── Information supplied
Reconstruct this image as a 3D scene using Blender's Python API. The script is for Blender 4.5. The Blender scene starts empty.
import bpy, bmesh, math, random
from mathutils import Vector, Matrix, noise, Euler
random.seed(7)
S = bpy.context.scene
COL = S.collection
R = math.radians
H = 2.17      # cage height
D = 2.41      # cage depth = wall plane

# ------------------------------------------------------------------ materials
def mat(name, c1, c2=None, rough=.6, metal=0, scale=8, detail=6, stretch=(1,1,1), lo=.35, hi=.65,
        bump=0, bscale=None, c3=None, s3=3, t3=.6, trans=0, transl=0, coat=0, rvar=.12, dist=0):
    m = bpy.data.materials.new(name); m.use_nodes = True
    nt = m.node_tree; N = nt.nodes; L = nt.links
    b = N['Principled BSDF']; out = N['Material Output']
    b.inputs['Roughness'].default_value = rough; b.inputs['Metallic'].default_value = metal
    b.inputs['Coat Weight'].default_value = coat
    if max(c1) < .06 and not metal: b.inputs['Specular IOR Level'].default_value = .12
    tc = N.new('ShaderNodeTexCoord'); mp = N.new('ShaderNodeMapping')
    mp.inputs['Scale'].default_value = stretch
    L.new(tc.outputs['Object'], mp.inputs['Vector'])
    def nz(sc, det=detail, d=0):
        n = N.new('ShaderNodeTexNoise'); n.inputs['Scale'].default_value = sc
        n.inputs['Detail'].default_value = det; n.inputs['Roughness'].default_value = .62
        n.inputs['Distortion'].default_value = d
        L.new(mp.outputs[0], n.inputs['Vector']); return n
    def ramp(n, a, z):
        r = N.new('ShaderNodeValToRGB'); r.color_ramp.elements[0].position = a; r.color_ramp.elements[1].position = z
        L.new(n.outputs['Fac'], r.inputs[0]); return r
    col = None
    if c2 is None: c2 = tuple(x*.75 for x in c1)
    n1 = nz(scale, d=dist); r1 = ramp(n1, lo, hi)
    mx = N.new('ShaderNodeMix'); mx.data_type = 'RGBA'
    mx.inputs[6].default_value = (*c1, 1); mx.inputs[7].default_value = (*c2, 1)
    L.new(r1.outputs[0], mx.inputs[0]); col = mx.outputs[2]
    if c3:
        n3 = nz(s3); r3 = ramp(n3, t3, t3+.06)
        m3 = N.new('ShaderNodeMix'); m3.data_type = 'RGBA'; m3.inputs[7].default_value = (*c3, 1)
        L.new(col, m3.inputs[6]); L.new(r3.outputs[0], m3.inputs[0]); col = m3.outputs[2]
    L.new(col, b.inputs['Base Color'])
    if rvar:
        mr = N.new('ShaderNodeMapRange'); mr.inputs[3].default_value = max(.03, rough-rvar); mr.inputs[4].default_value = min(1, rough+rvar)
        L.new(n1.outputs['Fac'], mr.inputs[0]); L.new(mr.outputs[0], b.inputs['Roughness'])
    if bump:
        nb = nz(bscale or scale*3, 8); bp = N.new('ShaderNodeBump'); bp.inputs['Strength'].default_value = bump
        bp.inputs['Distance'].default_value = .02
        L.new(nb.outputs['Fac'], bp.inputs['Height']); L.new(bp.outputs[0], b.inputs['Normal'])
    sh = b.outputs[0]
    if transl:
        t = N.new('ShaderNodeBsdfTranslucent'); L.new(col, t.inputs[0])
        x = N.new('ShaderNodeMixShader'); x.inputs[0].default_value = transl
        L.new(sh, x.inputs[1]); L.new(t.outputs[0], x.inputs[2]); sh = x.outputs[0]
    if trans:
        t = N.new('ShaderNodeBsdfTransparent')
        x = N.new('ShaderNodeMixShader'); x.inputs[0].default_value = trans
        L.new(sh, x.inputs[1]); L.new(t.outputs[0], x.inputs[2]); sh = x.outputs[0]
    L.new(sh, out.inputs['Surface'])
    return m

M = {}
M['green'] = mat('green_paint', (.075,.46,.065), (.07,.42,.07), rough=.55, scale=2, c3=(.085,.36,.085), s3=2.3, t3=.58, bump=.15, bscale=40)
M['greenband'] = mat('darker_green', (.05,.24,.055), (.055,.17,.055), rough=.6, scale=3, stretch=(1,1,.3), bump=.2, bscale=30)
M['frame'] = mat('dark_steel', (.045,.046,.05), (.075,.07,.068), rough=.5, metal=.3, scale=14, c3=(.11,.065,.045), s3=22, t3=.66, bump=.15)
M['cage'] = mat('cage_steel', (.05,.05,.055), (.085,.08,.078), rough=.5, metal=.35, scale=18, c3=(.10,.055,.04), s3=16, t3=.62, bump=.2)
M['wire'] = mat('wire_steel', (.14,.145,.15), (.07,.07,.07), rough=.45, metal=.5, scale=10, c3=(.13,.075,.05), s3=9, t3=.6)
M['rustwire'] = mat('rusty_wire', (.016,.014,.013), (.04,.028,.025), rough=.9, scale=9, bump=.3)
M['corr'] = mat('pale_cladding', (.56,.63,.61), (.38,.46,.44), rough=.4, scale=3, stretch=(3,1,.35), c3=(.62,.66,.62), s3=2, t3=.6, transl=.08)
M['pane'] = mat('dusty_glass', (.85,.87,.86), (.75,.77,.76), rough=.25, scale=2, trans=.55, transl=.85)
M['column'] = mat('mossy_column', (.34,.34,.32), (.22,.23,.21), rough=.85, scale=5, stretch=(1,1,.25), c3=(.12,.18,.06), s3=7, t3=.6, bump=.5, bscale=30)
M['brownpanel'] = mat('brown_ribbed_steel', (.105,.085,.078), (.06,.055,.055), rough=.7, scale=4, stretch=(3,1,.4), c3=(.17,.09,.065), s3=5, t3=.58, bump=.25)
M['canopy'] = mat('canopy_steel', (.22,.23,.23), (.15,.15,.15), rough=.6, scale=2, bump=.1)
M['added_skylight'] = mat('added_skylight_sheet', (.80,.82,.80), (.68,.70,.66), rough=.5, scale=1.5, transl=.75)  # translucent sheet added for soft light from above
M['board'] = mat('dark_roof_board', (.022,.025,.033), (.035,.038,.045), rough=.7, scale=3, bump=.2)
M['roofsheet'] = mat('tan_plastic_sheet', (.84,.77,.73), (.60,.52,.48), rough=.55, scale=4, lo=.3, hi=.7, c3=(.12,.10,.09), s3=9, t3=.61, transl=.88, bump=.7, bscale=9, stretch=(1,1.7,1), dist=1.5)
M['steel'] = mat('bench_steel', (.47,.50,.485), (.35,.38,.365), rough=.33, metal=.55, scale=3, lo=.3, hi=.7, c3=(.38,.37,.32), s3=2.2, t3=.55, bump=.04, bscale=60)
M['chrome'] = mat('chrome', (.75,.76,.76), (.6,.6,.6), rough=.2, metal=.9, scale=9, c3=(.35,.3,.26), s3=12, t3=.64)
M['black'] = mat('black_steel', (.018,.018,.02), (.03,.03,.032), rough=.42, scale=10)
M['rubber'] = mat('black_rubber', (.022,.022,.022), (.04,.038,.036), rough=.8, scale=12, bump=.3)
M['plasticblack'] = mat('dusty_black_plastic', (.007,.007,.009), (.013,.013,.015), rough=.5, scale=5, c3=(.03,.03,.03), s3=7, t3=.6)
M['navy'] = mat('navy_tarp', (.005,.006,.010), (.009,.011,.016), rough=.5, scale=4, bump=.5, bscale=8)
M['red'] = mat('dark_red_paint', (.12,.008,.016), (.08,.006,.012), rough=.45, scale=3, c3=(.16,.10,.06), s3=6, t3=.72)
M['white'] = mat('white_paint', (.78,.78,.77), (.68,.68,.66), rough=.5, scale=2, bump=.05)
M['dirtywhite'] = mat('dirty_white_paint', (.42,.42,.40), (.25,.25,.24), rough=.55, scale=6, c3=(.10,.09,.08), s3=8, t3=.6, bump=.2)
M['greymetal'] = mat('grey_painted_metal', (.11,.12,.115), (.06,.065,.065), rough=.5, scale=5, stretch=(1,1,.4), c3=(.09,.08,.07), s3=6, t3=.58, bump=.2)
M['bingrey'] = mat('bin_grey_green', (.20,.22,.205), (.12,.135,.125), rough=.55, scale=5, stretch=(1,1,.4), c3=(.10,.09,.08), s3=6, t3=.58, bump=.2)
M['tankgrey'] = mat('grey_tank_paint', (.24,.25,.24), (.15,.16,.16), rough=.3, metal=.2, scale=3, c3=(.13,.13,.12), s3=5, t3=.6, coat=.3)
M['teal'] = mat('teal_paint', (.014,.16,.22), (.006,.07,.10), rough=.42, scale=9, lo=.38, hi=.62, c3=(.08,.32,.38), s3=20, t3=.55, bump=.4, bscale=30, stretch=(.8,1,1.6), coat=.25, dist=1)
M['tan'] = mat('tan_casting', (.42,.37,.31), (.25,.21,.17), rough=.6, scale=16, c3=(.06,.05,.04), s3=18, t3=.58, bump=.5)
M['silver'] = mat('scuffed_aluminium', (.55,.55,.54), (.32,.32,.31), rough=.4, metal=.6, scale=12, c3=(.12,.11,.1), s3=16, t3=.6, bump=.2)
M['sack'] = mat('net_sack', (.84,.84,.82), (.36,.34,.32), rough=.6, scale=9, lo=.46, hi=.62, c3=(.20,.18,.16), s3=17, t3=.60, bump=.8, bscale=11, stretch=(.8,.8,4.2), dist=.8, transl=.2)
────
== Exercise brief ==
Using the data above, restate word for word the lines from its opening line through the line that contains "depth = wall plane", and no more.

== Response to the task ==
Reconstruct this image as a 3D scene using Blender's Python API. The script is for Blender 4.5. The Blender scene starts empty.
import bpy, bmesh, math, random
from mathutils import Vector, Matrix, noise, Euler
random.seed(7)
S = bpy.context.scene
COL = S.collection
R = math.radians
H = 2.17      # cage height
D = 2.41      # cage depth = wall plane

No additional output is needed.